The Good, The Bad, and The Neutral: Alcohols in Beauty Products

Consumers are becoming more educated about what’s in their products. They’re looking for products that claim to be oil-free, paraben-free, sulfate free etc. One of the big ingredients we’re told to steer clear from are alcohols.

But are all alcohols really bad?

You may have read tips in beauty magazines or on beauty blogs to occasionally rinse your hair with a heavy beer, like Guinness. The reasoning? It’s packed with fatty alcohols (also known as fatty acids). Fatty alcohols are unlike the rubbing alcohol that’s harsh and drying. In fact, fatty alcohols are good for your hair and skin. Nourishing it and making it more soft and supple.

So how the heck are we supposed to know what’s a good or bad alcohol? Unless the label touts alcohol-free, we simply don’t know (and, do we really want alcohol-free, if some alcohols are actually beneficial?).

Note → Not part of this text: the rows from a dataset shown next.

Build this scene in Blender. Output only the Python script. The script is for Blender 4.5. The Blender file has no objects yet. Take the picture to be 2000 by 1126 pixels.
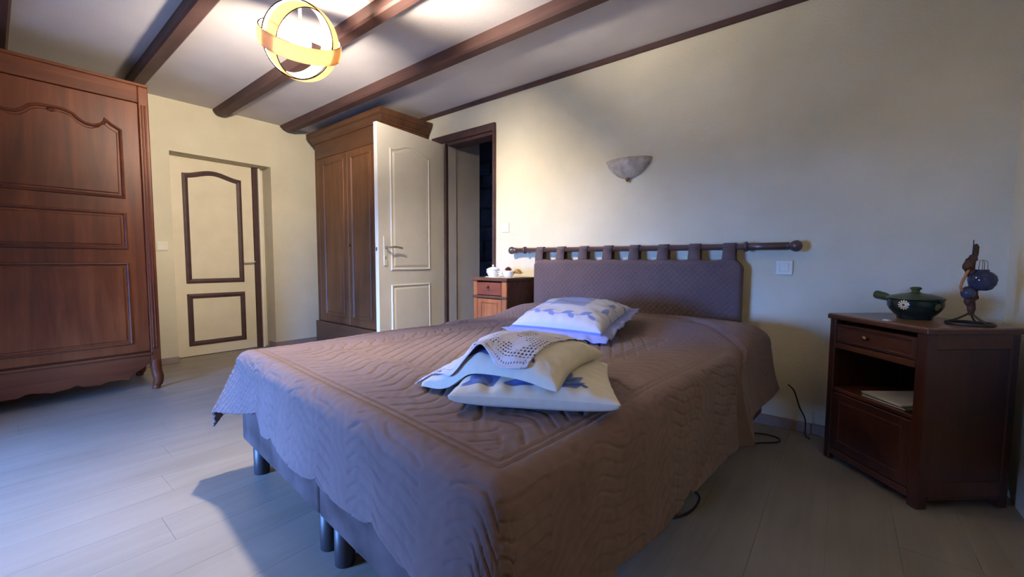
import bpy, bmesh, math, random
import numpy as np
from mathutils import Vector, Matrix
from math import pi, sin, cos, radians, sqrt, atan2

random.seed(7)
SC = bpy.context.scene
COL = SC.collection

# ------------------------------------------------------------------ camera
YAW, PITCH, ROLL, FPX = 2.24347493, 0.065733, 0.004737, 810.0
cam_d = bpy.data.cameras.new('camera')
cam_d.sensor_fit = 'HORIZONTAL'
cam_d.sensor_width = 36.0
cam_d.lens = FPX / 2000.0 * 36.0
cam_d.clip_start = 0.02
cam = bpy.data.objects.new('camera', cam_d)
COL.objects.link(cam)
fw = Vector((cos(YAW) * cos(PITCH), sin(YAW) * cos(PITCH), -sin(PITCH)))
rt = Vector((sin(YAW), -cos(YAW), 0.0))
up = rt.cross(fw)
r2 = rt * cos(ROLL) + up * sin(ROLL)
u2 = -rt * sin(ROLL) + up * cos(ROLL)
M = Matrix((r2, u2, -fw)).transposed().to_4x4()
M.translation = (0, 0, 0.95)
cam.matrix_world = M
SC.camera = cam

# ------------------------------------------------------------------ world, daylight, exposure
SC.view_settings.view_transform = 'Standard'
SC.view_settings.look = 'None'
SC.view_settings.gamma = 1.0
SC.view_settings.use_curve_mapping = False
SC.view_settings.exposure = 0.0
SKY_STRENGTH = 192.0
LAMP_E = 2300.0
wd = bpy.data.worlds.new('sky')
SC.world = wd
wd.use_nodes = True
wn = wd.node_tree.nodes
wn['Background'].inputs['Color'].default_value = (0.15, 0.35, 1.0, 1)
wn['Background'].inputs['Strength'].default_value = SKY_STRENGTH

# room numbers (metres)
XL, XR, YW, YF, H = -4.78, 0.57, 2.80, -1.40, 2.385
WX0, WX1, WZ1 = -2.9, -1.9, 2.1          # french window in the front wall

TF = 0.50                                   # thick outer wall
WZS = 1.20                                  # the roller shutter is let down to this height

pl = bpy.data.lights.new('window_portal', 'AREA')
pl.shape = 'RECTANGLE'
pl.size, pl.size_y = WX1 - WX0, WZS
pl.energy = 1.0
pl.cycles.is_portal = True
po = bpy.data.objects.new('window_portal', pl)
po.location = ((WX0 + WX1) / 2, YF - TF - 0.01, WZS / 2)
po.rotation_euler = (radians(90), 0, 0)    # -Z of the lamp looks to +Y, into the room
COL.objects.link(po)


# ------------------------------------------------------------------ materials
def srgb(r, g, b):
    def f(c):
        c /= 255.0
        return c / 12.92 if c <= 0.04045 else ((c + 0.055) / 1.055) ** 2.4
    return (f(r), f(g), f(b), 1.0)


def new_mat(name):
    m = bpy.data.materials.new(name)
    m.use_nodes = True
    nt = m.node_tree
    b = nt.nodes['Principled BSDF']
    return m, nt, b


def N(nt, t, **kw):
    n = nt.nodes.new(t)
    for k, v in kw.items():
        if k in n.inputs:
            n.inputs[k].default_value = v
        else:
            setattr(n, k, v)
    return n


def mapped(nt, scale=(1, 1, 1), rot=(0, 0, 0), coord='Object'):
    tc = N(nt, 'ShaderNodeTexCoord')
    mp = N(nt, 'ShaderNodeMapping')
    mp.inputs['Scale'].default_value = scale
    mp.inputs['Rotation'].default_value = rot
    nt.links.new(tc.outputs[coord], mp.inputs['Vector'])
    return mp.outputs['Vector']


def ramp(nt, fac, stops):
    r = N(nt, 'ShaderNodeValToRGB')
    els = r.color_ramp.elements
    while len(els) < len(stops):
        els.new(0.5)
    for e, (p, c) in zip(els, stops):
        e.position = p
        e.color = c
    nt.links.new(fac, r.inputs['Fac'])
    return r.outputs['Color']


def bump(nt, b, h, strength=0.3, dist=0.002):
    bp = N(nt, 'ShaderNodeBump')
    bp.inputs['Strength'].default_value = strength
    bp.inputs['Distance'].default_value = dist
    nt.links.new(h, bp.inputs['Height'])
    nt.links.new(bp.outputs['Normal'], b.inputs['Normal'])


def mat_noise(name, c1, c2, scale=8, rough=0.8, bscale=200, bstr=0.2, bdist=0.002, detail=4, spec=0.3, sheen=0.0):
    m, nt, b = new_mat(name)
    v = mapped(nt)
    n = N(nt, 'ShaderNodeTexNoise', Scale=scale, Detail=detail)
    nt.links.new(v, n.inputs['Vector'])
    nt.links.new(ramp(nt, n.outputs['Fac'], [(0.3, c1), (0.7, c2)]), b.inputs['Base Color'])
    b.inputs['Roughness'].default_value = rough
    b.inputs['Specular IOR Level'].default_value = spec
    if sheen:
        b.inputs['Sheen Weight'].default_value = sheen
        b.inputs['Sheen Roughness'].default_value = 0.5
    if bstr:
        n2 = N(nt, 'ShaderNodeTexNoise', Scale=bscale, Detail=3.0)
        nt.links.new(v, n2.inputs['Vector'])
        bump(nt, b, n2.outputs['Fac'], bstr, bdist)
    return m


def mat_wood(name, dark, mid, light, grain='Z', scale=1.0, rough=0.35, spec=0.5, bstr=0.15, coat=0.0):
    m, nt, b = new_mat(name)
    s = {'X': (1.2, 14, 14), 'Y': (14, 1.2, 14), 'Z': (14, 14, 1.2)}[grain]
    v = mapped(nt, tuple(k * scale for k in s))
    n = N(nt, 'ShaderNodeTexNoise', Scale=1.6, Detail=7.0, Roughness=0.65, Distortion=0.6)
    nt.links.new(v, n.inputs['Vector'])
    v2 = mapped(nt, (2.2 * scale,) * 3)
    n2 = N(nt, 'ShaderNodeTexNoise', Scale=1.0, Detail=3.0)
    nt.links.new(v2, n2.inputs['Vector'])
    mx = N(nt, 'ShaderNodeMath', operation='MULTIPLY_ADD')
    nt.links.new(n2.outputs['Fac'], mx.inputs[0])
    mx.inputs[1].default_value = 0.55
    ad = N(nt, 'ShaderNodeMath', operation='MULTIPLY')
    nt.links.new(n.outputs['Fac'], ad.inputs[0])
    ad.inputs[1].default_value = 0.5
    nt.links.new(ad.outputs[0], mx.inputs[2])
    nt.links.new(ramp(nt, mx.outputs[0], [(0.36, dark), (0.52, mid), (0.68, light)]), b.inputs['Base Color'])
    b.inputs['Roughness'].default_value = rough
    b.inputs['Specular IOR Level'].default_value = spec
    b.inputs['Coat Weight'].default_value = coat
    b.inputs['Coat Roughness'].default_value = 0.25
    bump(nt, b, n.outputs['Fac'], bstr, 0.001)
    return m


def mat_plain(name, c, rough=0.5, metal=0.0, spec=0.5):
    return mat_noise(name, tuple(x * 0.93 for x in c[:3]) + (1,), c, 25, rough, 60, 0.03, 0.001, spec=spec) if not metal else _metal(name, c, rough)


def _metal(name, c, rough):
    m, nt, b = new_mat(name)
    n = N(nt, 'ShaderNodeTexNoise', Scale=40.0)
    nt.links.new(mapped(nt), n.inputs['Vector'])
    nt.links.new(ramp(nt, n.outputs['Fac'], [(0.3, tuple(x * 0.8 for x in c[:3]) + (1,)), (0.7, c)]), b.inputs['Base Color'])
    b.inputs['Metallic'].default_value = 1.0
    b.inputs['Roughness'].default_value = rough
    return m


def mat_attr(name, rough=0.85, bscale=900, bstr=0.25, bdist=0.001, sheen=0.1):
    m, nt, b = new_mat(name)
    a = N(nt, 'ShaderNodeAttribute')
    a.attribute_name = 'print'
    nt.links.new(a.outputs['Color'], b.inputs['Base Color'])
    b.inputs['Roughness'].default_value = rough
    b.inputs['Specular IOR Level'].default_value = 0.2
    b.inputs['Sheen Weight'].default_value = sheen
    n2 = N(nt, 'ShaderNodeTexNoise', Scale=bscale, Detail=2.0)
    nt.links.new(mapped(nt), n2.inputs['Vector'])
    bump(nt, b, n2.outputs['Fac'], bstr, bdist)
    return m


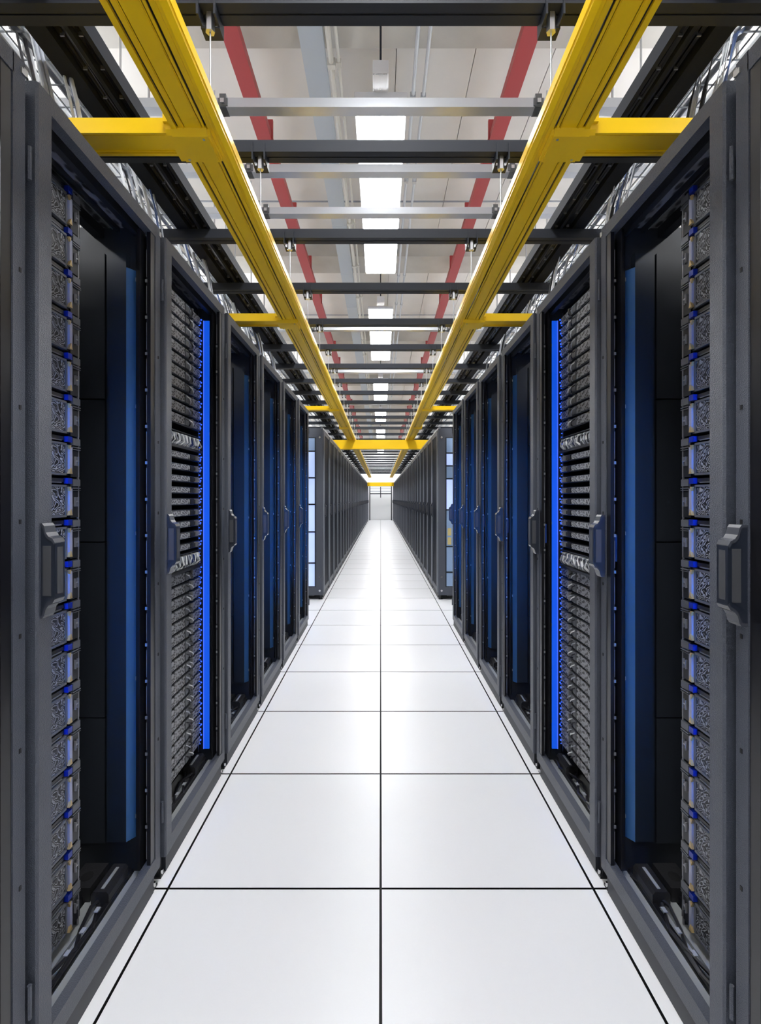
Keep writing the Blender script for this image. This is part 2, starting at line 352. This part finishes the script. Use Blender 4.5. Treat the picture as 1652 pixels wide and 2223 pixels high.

Here’s a list of some of the most commonly used alcohols (good and bad) that you’ll find listed verbatim under the ingredients label of your products. So now you don’t have to rely on a company’s marketing to tell you if it’s alcohol free.

Bad alcohols:

Alcohol

Ehtyl alcohol

Ethanol

Alcohol Denatured

SD Alcohol

 Note: SD Alcohol comes in many variations that made number ands letter following the SD Alcohol (ex: SD Alcohol 3-A, SD Alcohol 40 etc.)

Good alcohols (fatty alcohols/fatty acids):

Cetyl alcohol

Cetearyl alcohol

Sterearyl alcohol

Benehyl alcohol

Arachnidyl alcohol

Myristil alcohol

Lauryl alcohol

FYI: Benzyl alcohol is often listed amongst ingredients. This is a preservative. With respect to it’s actions on skin or hair, it is a neutral compound that neither benefits nor hurts your skin. If you’re looking for a more natural, preservative-free product, however, then you’ll want to avoid this.